Le texte évoque un Mystère ou les Passions et nage dans les mêmes eaux enfiévrées qu’un autre voyageur métaphysique, Dante. Impossible de ne pas penser au corps (et non à l’âme ! Incroyable audace de Dante à l’époque) inquiet de Dante, voyageant de sphères en sphères pour se rapprocher, de plus en plus muet, de la rose mystique où se tient Dieu, accompagné par la bonne Béatrice. Ici l’Ange (la Femme, ou du moins sa voix) prend les choses directement en main, sans laisser la charge des profondeurs de l’Enfer à un Virgile, rectifiant les douces hérésies dantesques et laissant le rôle d’escorte à un personnage directement issu de des armées célestes. C’est plus orthodoxe.
Autre référence à la Divine Comédie, lors de la dernière intervention de l’Ange, ce qui ressemble à la dissolution de l’âme (« I carefully dip thee in the lake ») ressemble au bain dans l’Eunoé et le Léthé que Béatrice fait subir à son cher Dante (dûment morigéné au préalable : l’amour humain est aussi querelle) avant de poursuivre son ascension divine (Purgatoire, chant 33). Oubli des fautes, rappel des bonnes actions, dissolution dans le grand Tout ?
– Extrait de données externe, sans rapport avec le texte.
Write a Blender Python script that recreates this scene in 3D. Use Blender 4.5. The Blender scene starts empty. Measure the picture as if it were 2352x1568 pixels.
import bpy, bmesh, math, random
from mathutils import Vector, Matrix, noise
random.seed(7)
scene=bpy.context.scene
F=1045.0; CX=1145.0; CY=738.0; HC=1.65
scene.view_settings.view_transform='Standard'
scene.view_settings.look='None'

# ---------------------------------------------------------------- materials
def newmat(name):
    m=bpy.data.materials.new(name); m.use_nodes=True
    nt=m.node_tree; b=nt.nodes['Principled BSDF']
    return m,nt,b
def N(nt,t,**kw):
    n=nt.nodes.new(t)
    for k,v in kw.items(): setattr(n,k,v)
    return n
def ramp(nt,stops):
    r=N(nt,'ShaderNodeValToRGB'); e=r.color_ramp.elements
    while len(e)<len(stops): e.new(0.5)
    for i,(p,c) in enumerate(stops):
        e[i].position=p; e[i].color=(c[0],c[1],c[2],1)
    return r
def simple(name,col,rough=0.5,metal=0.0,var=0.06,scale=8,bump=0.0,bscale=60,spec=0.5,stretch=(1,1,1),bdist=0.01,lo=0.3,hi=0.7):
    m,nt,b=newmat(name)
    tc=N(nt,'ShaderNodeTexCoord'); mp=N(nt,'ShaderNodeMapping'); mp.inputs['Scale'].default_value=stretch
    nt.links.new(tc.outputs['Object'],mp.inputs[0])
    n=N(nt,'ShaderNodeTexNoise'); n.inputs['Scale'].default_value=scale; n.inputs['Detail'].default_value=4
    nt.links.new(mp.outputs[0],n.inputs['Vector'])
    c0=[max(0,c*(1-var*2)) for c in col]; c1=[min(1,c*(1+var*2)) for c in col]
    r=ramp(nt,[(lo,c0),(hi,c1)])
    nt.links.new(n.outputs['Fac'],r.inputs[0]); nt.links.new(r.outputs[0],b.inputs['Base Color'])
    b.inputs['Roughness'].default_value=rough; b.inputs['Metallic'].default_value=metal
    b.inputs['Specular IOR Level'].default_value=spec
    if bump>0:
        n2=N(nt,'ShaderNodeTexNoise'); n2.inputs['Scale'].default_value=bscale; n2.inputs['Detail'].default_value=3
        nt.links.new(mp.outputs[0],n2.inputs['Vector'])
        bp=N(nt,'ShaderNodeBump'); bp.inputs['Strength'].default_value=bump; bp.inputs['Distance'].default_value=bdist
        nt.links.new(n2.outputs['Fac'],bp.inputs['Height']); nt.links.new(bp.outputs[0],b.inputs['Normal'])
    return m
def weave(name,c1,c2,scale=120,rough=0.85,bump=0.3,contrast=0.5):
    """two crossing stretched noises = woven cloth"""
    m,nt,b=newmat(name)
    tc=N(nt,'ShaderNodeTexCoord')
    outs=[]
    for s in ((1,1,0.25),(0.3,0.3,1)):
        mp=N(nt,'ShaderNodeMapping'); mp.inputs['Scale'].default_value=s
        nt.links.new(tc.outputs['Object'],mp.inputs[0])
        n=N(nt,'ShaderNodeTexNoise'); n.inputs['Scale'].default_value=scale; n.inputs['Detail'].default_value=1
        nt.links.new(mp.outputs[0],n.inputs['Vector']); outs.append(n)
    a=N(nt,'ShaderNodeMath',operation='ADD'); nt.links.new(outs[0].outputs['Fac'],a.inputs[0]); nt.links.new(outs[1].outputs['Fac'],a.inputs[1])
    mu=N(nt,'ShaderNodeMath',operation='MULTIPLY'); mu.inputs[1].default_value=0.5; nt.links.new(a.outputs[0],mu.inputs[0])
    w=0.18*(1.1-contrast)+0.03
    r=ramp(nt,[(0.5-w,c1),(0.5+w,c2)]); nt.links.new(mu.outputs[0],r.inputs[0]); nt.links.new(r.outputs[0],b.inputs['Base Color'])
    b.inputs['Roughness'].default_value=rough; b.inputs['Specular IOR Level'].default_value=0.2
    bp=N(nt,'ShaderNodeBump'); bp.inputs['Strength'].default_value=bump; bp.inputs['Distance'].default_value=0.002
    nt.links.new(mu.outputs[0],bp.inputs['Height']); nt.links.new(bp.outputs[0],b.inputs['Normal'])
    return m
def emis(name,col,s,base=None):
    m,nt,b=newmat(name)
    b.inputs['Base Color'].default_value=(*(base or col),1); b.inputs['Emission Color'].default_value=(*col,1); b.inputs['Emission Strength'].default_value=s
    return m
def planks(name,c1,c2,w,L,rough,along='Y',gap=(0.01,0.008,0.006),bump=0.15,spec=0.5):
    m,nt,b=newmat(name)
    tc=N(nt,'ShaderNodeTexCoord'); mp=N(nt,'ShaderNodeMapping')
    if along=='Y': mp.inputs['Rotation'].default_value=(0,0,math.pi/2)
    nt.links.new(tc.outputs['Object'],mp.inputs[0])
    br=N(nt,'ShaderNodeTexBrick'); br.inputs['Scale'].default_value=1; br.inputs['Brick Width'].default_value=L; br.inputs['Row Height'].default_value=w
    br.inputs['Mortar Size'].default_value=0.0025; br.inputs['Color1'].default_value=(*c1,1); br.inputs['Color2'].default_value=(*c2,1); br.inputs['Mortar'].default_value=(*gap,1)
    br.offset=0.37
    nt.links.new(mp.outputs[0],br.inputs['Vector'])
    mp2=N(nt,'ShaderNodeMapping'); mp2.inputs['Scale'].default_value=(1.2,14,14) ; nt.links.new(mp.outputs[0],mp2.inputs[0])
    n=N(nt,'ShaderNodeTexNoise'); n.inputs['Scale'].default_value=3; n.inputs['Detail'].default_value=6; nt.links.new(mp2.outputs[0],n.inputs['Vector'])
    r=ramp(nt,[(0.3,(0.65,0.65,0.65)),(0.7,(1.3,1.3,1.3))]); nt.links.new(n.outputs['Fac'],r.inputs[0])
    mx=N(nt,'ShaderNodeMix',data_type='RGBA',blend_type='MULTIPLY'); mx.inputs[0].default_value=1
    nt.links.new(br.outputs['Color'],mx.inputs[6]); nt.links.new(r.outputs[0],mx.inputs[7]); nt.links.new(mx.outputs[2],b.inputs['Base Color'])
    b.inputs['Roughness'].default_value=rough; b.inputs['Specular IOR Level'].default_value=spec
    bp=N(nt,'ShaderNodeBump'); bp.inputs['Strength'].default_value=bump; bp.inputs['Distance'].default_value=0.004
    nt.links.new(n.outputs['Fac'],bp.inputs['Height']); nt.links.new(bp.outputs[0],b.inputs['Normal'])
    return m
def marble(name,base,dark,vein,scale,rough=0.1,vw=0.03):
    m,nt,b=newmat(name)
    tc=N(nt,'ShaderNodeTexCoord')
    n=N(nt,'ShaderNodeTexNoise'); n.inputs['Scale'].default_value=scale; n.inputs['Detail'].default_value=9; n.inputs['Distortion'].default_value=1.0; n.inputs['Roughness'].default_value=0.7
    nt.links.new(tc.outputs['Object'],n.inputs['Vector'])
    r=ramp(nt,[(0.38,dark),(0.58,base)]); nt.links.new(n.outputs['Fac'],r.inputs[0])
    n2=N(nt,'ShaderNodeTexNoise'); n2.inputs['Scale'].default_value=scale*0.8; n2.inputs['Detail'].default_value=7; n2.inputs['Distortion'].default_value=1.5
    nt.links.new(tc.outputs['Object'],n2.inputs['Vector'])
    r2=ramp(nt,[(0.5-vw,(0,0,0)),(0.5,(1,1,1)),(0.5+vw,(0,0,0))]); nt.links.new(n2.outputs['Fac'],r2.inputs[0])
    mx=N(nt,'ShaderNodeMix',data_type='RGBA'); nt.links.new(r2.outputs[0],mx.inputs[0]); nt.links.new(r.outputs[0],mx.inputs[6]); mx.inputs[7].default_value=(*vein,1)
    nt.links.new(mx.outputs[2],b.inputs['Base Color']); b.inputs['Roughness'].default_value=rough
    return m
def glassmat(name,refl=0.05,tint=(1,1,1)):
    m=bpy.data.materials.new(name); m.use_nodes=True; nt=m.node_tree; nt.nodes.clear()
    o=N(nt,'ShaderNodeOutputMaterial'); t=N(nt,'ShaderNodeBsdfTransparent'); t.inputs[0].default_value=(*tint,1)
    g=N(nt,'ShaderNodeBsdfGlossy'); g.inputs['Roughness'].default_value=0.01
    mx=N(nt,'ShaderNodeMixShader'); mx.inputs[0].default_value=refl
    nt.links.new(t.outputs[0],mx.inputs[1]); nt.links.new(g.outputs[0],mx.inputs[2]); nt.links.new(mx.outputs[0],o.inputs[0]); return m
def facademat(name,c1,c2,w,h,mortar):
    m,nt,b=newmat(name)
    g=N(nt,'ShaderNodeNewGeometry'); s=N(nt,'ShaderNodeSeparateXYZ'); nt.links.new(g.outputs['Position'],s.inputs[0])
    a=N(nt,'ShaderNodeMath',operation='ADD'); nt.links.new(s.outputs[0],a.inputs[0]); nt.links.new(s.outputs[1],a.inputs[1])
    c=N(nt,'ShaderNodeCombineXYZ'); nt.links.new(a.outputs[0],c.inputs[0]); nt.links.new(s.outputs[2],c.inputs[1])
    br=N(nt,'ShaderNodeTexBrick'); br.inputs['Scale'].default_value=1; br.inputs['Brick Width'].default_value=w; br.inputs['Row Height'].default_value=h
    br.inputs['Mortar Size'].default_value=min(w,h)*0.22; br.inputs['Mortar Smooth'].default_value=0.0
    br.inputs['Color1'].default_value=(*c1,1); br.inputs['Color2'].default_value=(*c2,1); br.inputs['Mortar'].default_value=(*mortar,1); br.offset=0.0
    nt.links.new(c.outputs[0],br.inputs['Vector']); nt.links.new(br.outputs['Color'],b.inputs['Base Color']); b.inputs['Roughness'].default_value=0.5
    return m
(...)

Tout cela reste indécis, tout comme les interventions grecques et latines, liturgiques, qui parsèment le Dream. Échos, rêveries, fantasmes, voix divines ou de la conscience ?
Si la Divine Comédie est précise et rigoureuse jusque (surtout ?) dans sa géographie, les paysages de The Dream of Gerontius sont beaucoup plus brumeux et perméables. Le voyage, lui, reste le même dans son immobilité mobile, vers le Centre du centre.
De même, dans la musique d’Elgar, que la tradition anglo-saxonne appelle le Parsifal anglais, on trouve, en effet, çà et là, des réminiscences wagnériennes. Le chœur des jeunes sopranos rappellent celui de la Cérémonie du Graal, les rappels de Gerontius à la crucifixion évoquent les leitmotive du Graal quand ce n’est pas la douleur de Tristan. Partout on retrouve cette même pâte sonore, ces cordes tristanesques, cette couleur de musique sacrée diluée dans l’expression musicale des désirs et affects humains.
Parfois, on se sent davantage vers Strauss, chez Salomé, avec les couleurs cauchemardesques et effrayantes des visions d’Hérode, comme dans la seconde partie :
« But hark !
upon my senses
Comes a fierce hubbub, which would made me fear
Could I be fritghted »
D’autres fois, à l’occasion d’un choral angélique (toujours les jeunes sopranos), on trouve par avance ce qui viendra chez Britten, dans ses Christmas Carols par exemple. Pastiches et mélanges donc.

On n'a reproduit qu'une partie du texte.